● **YOUR TASK**:
From the first line of the data below through the line holding "COL = S.collection", output each line exactly and leave the pictures out.

== SUPPLIED MATERIAL ==

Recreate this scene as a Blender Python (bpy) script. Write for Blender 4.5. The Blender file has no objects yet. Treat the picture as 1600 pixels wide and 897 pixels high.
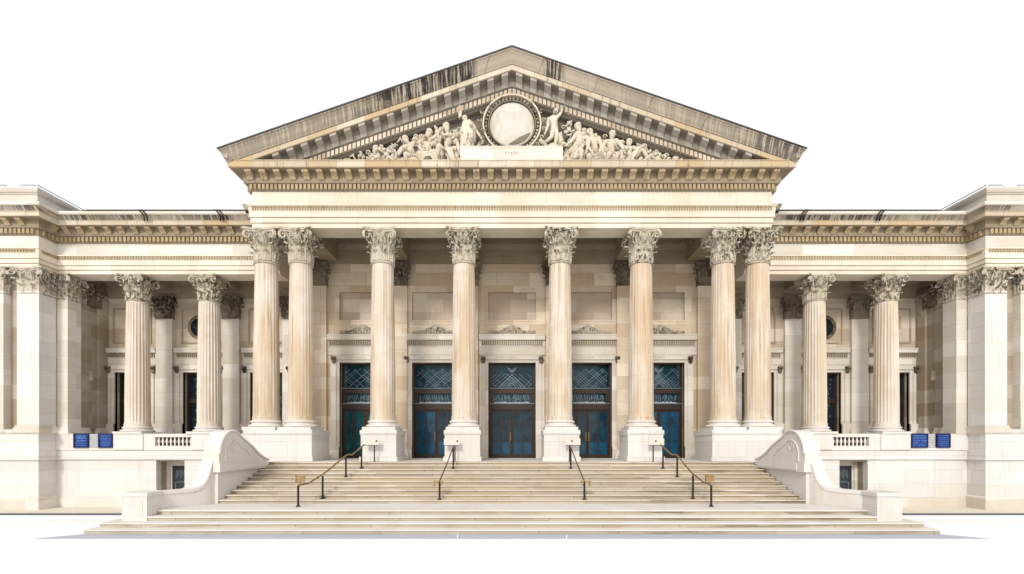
import bpy, bmesh, math, random
from mathutils import Vector, Matrix
random.seed(7)
PI = math.pi
S = bpy.context.scene
COL = S.collection

# ------------------------------------------------------------------ mesh builder
class MB:
    def __init__(s): s.v = []; s.f = []
    def add(s, vs, fs):
        o = len(s.v); s.v += [tuple(p) for p in vs]; s.f += [tuple(i + o for i in f) for f in fs]
    def box(s, x0, x1, y0, y1, z0, z1):
        x0, x1 = min(x0, x1), max(x0, x1); y0, y1 = min(y0, y1), max(y0, y1); z0, z1 = min(z0, z1), max(z0, z1)
        s.add([(x0,y0,z0),(x1,y0,z0),(x1,y1,z0),(x0,y1,z0),(x0,y0,z1),(x1,y0,z1),(x1,y1,z1),(x0,y1,z1)],
              [(0,3,2,1),(4,5,6,7),(0,1,5,4),(1,2,6,5),(2,3,7,6),(3,0,4,7)])
    def prism(s, poly, ax, a0, a1):
        n = len(poly)
        def P(p, a):
            return (p[0], a, p[1]) if ax == 'y' else ((a, p[0], p[1]) if ax == 'x' else (p[0], p[1], a))
        vs = [P(p, a0) for p in poly] + [P(p, a1) for p in poly]
        fs = [(i, (i+1) % n, n + (i+1) % n, n + i) for i in range(n)]
        fs += [tuple(range(n))[::-1], tuple(range(n, 2*n))]
        s.add(vs, fs)
    def lathe(s, prof, cx=0, cy=0, n=32, z0=0, a0=0, cap=True):
        o = len(s.v); m = len(prof)
        for (r, z) in prof:
            for i in range(n):
                a = a0 + 2*PI*i/n
                s.v.append((cx + r*math.cos(a), cy + r*math.sin(a), z0 + z))
        for j in range(m-1):
            for i in range(n):
                k = (i+1) % n
                s.f.append((o+j*n+i, o+j*n+k, o+(j+1)*n+k, o+(j+1)*n+i))
        if cap:
            s.f.append(tuple(o+i for i in range(n))[::-1]); s.f.append(tuple(o+(m-1)*n+i for i in range(n)))
    def tube(s, pts, rad, n=8):
        pts = [Vector(p) for p in pts]; m = len(pts)
        if not isinstance(rad, (list, tuple)): rad = [rad]*m
        o = len(s.v); prev = None
        for i, p in enumerate(pts):
            t = (pts[min(i+1, m-1)] - pts[max(i-1, 0)]).normalized()
            if prev is None:
                u = t.orthogonal().normalized()
            else:
                u = (prev - t*prev.dot(t)); u = u.normalized() if u.length > 1e-6 else t.orthogonal().normalized()
            prev = u; w = t.cross(u)
            for k in range(n):
                a = 2*PI*k/n
                s.v.append(tuple(p + (u*math.cos(a) + w*math.sin(a))*rad[i]))
        for i in range(m-1):
            for k in range(n):
                q = (k+1) % n
                s.f.append((o+i*n+k, o+i*n+q, o+(i+1)*n+q, o+(i+1)*n+k))
        s.f.append(tuple(o+k for k in range(n))[::-1]); s.f.append(tuple(o+(m-1)*n+k for k in range(n)))
    def blob(s, c, r, nu=10, nv=7, wob=0, seed=0):
        rnd = random.Random(seed); o = len(s.v)
        if not isinstance(r, (list, tuple)): r = (r, r, r)
        for j in range(1, nv):
            th = PI*j/nv
            for i in range(nu):
                a = 2*PI*i/nu; k = 1 + wob*(rnd.random()-.5)*2
                s.v.append((c[0]+r[0]*k*math.sin(th)*math.cos(a), c[1]+r[1]*k*math.sin(th)*math.sin(a), c[2]-r[2]*k*math.cos(th)))
        b = len(s.v); s.v.append((c[0], c[1], c[2]-r[2])); s.v.append((c[0], c[1], c[2]+r[2]))
        for j in range(nv-2):
            for i in range(nu):
                k = (i+1) % nu
                s.f.append((o+j*nu+i, o+j*nu+k, o+(j+1)*nu+k, o+(j+1)*nu+i))
        for i in range(nu):
            k = (i+1) % nu
            s.f.append((b, o+k, o+i)); s.f.append((b+1, o+(nv-2)*nu+i, o+(nv-2)*nu+k))
    def seg(s, x0, z0, x1, z1, w, y0, y1):
        dx, dz = x1-x0, z1-z0; L = math.hypot(dx, dz)
        if L < 1e-5: return
        nx, nz = -dz/L*w/2, dx/L*w/2
        s.prism([(x0-nx,z0-nz),(x1-nx,z1-nz),(x1+nx,z1+nz),(x0+nx,z0+nz)], 'y', y0, y1)
    def sweep(s, path, prof, side=1):
        """prof: closed list of (outward, z), swept along a plan polyline with mitred corners"""
        n = len(prof); m = len(path); o = len(s.v)
        P = [Vector(p) for p in path]
        def nrm(a, b):
            d = (b-a).normalized(); return Vector((d.y, -d.x))*side
        for i in range(m):
            if i == 0: off = nrm(P[0], P[1])
            elif i == m-1: off = nrm(P[-2], P[-1])
            else:
                a = nrm(P[i-1], P[i]); b = nrm(P[i], P[i+1]); k = a + b
                off = k / max(.2, (1 + a.dot(b)))
            for (p, z) in prof:
                q = P[i] + off*p
                s.v.append((q.x, q.y, z))
        for i in range(m-1):
            for j in range(n):
                k = (j+1) % n
                s.f.append((o+i*n+j, o+i*n+k, o+(i+1)*n+k, o+(i+1)*n+j))
        s.f.append(tuple(o+j for j in range(n))); s.f.append(tuple(o+(m-1)*n+j for j in range(n))[::-1])
    def blocks(s, path, p0, p1, z0, z1, w, sp, side=1, inset=0.0, taper=None, out=None):
        P = [Vector(p) for p in path]
        for i in range(len(P)-1):
            a, b = P[i], P[i+1]; d = b-a; L = d.length; d.normalize()
            nn = Vector((d.y, -d.x))*side
            N = int((L - 2*inset)/sp)
            if N < 1: continue
            st = (L - (N-1)*sp)/2
            for k in range(N):
                c = a + d*(st + k*sp)
                def q(t, p): return c + d*t + nn*p
                prof = taper or [(p0, z0), (p1, z0), (p1, z1), (p0, z1)]
                m = len(prof)
                vs = [(*q(-w/2, p), z) for p, z in prof] + [(*q(w/2, p), z) for p, z in prof]
                fs = [(j, (j+1) % m, m + (j+1) % m, m+j) for j in range(m)] + [tuple(range(m))[::-1], tuple(range(m, 2*m))]
                if out is not None: k_ = MB(); k_.add(vs, fs); out.append(k_)
                else: s.add(vs, fs)
    def mirror(s):
        r = MB(); r.v = [(-x, y, z) for x, y, z in s.v]; r.f = [f[::-1] for f in s.f]; return r
    def moved(s, dx=0, dy=0, dz=0):
        r = MB(); r.v = [(x+dx, y+dy, z+dz) for x, y, z in s.v]; r.f = list(s.f); return r
    def merge(s, o): s.add(o.v, o.f)
    def mesh(s, name, mat, org=(0,0,0), smooth=None):
        me = bpy.data.meshes.new(name)
        me.from_pydata([(x-org[0], y-org[1], z-org[2]) for x, y, z in s.v], [], s.f)
        bm = bmesh.new(); bm.from_mesh(me); bmesh.ops.recalc_face_normals(bm, faces=bm.faces); bm.to_mesh(me); bm.free()
        if mat: me.materials.append(mat)
        if smooth is not None:
            for p in me.polygons: p.use_smooth = True
            me.set_sharp_from_angle(angle=math.radians(smooth))
        return me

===

● **EXPECTED ANSWER**:
Recreate this scene as a Blender Python (bpy) script. Write for Blender 4.5. The Blender file has no objects yet. Treat the picture as 1600 pixels wide and 897 pixels high.
import bpy, bmesh, math, random
from mathutils import Vector, Matrix
random.seed(7)
PI = math.pi
S = bpy.context.scene
COL = S.collection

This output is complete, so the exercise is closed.